When was the Old West?

I always figured it was after the Civil War until 1899. However, I’ve read some articles that say the Old West time period extends into the early years of the 20th century. Is there any historical agreement about this?

The old west pretty much ends at statehood - when they became civilized…

So 1912 with the admission of Arizona.

I always thought that once the railroads connected the country, it opened it up to a mass of everyday sort of folks (end of Wild West). But I would expect that “Wild West”-type lifestyle, behavior and environments would extend well into the 20th Century because no region is homogenous enough to “advance” at the same rate. Thus more remote areas would have more in common with earlier decades than urbanized areas.

Depending on what you mean by the Old West… As pan1 said, Arizona didn’t become the 48th state until 1912, Oklahoma became a state in 1907 so that could be considered the last of the Old West “territories”. Of course you could look at western Canada and the Yukon Territory and Alaska and say that the Old West there lasted until probably the '30s or 40s.
If you mean the lifestyle of the Old West, such as living out in the rural area, no modern conviences such as electricity or phones, being pretty much self sufficient, raising your own food only going to town a couple of times a year, there were lots of places that lasted until well into the 1950’s.

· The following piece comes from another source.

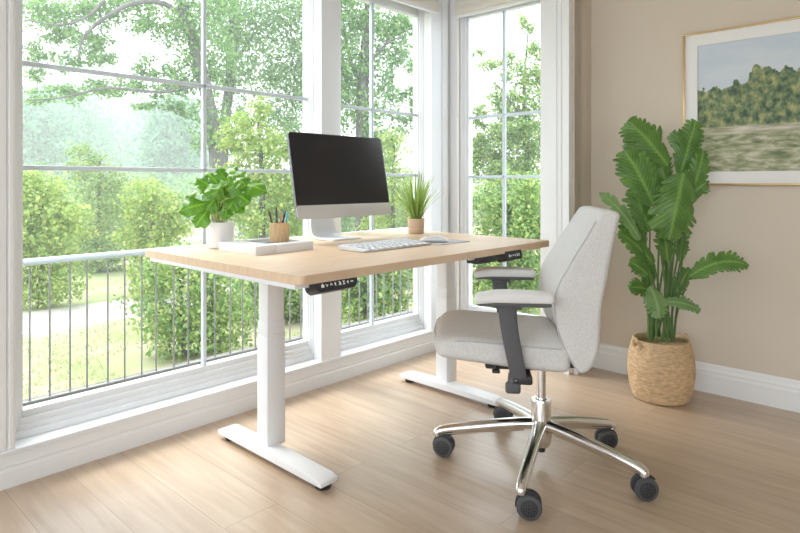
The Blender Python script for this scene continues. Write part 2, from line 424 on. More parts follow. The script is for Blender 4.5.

According to Frederick Jackson Turner ( Frederick Jackson Turner - Wikipedia ) “the frontier” which might be roughly analogous to ideas of “the old west” (which are of course themseleves something of a construction of later media), was basically from the formation of the country lasting until the 1890 census showed that for all practical purposes the whole country was settled.

Of course that’s the sort of socio-economic distinction. If you are more interested in our cultural images, you could say it starts with Lewis and Clark and the mountain men, with the communities which sprang up during the California Gold Rush and the beginning of settlement of Oregon in the 1840’s being the first that I think would have resembled the stereotypcial western film set.

The other end of things is harder to define. I think for all practical economic and social purposes, Turner’s definition is correct (even in places like Arizona, most settlements within the territory had governments and it wasn’t the free-for-all earlier expansion had been). But one must admit that things that seemed distinctly old-west-y continued to occur well into the 1910’s, such as train robberies, gold rushes (on a modest scale), and plus that whole Pancho Villa business.

In terms of the general milieu of small western towns, the 1930’s was the crucial decade-- towns that at the start of the decade looked much like stereotypical old west towns with muddy roads, false-fronts and boardwalks either disappeared due to depression economic conditions or got some of their first civic improvements (paved roads, electricity, ect) from New Deal programs.

In the introduction to The Virginian (published in 1900), Owen Wister refers to the timeframe of the novel in this sentence:

*Any narrative which presents faithfully a day and a generation is of necessity historical; and this one presents Wyoming between 1874 and 1890.
*
Here he is clearly referring to a bygone era, what we would call the “Old West”. Note that this was only ten years in the past, nonetheless, it was clearly a time and a place distinct from his own.

Cinematically, I’d say with The Wild Bunch, which is set in 1914. The last of the Old West outlaws, going out with a bang.

Another vote for the early 1910s, as the show ‘Wild West Tech’ seem to cover the period from 1830s to 1910s over it’s three seasons (one segment showed the use of an armored Model-T to attack striking miners).
And if you can’t trust the Carradine brothers to get it right, who can you trust…:stuck_out_tongue:

As **GreasyJack **implied, it was in 1890 when it was made offiicial. The superintendent of the 1890 census announced that the frontier was now closed.

As this thread so powerfully illustrates, there is no agreement on this of any kind. Nor can there be. Each use tends to look at a different dimension and therefore uses different definitions. There would not be any agreement even within those definitions.

I actually was thinking of the other, real Wild Bunch - Butch Cassidy’s. They last operated in the USA in 1901, which seems as good a place to end as any other. Checking wiki it seems the vestiges of the Hole-in-the-Wall Gang in the loosest sense lasted up until ~1910, which also seems pretty reasonable.

It depends on the state and the local, the regional indian tribes, the population centers, the different homesteading phases, and the railroads.

By the 1880’s Denver and San Francisco were major developed cities that were more like the EAST, than the old west. Nobody in Denver or San Francisco in 1880 feared an indian attack.

On the other hand 1880 Arizona could be a dangerous, primitive, and wild place to be

By 1890 all of the indian tribes in all states west of the Mississippi were captured or on reservations, and the military was abandoning and tearing down forts in the west.

I think if you took a 4 month wagon train to California in 1850, you would call it a trip thru the old west, but if you returned to the east via a 2 day luxury railroad car in the 1870’s, it would not seem like “the old west”, nor the same place that you walked thru 20 years earlier at all.

FWIW … Wyatt Earp died in 1929.

Well that was where they ended the Old West in The Shootist – 1901, coinciding with the death of Queen Victoria.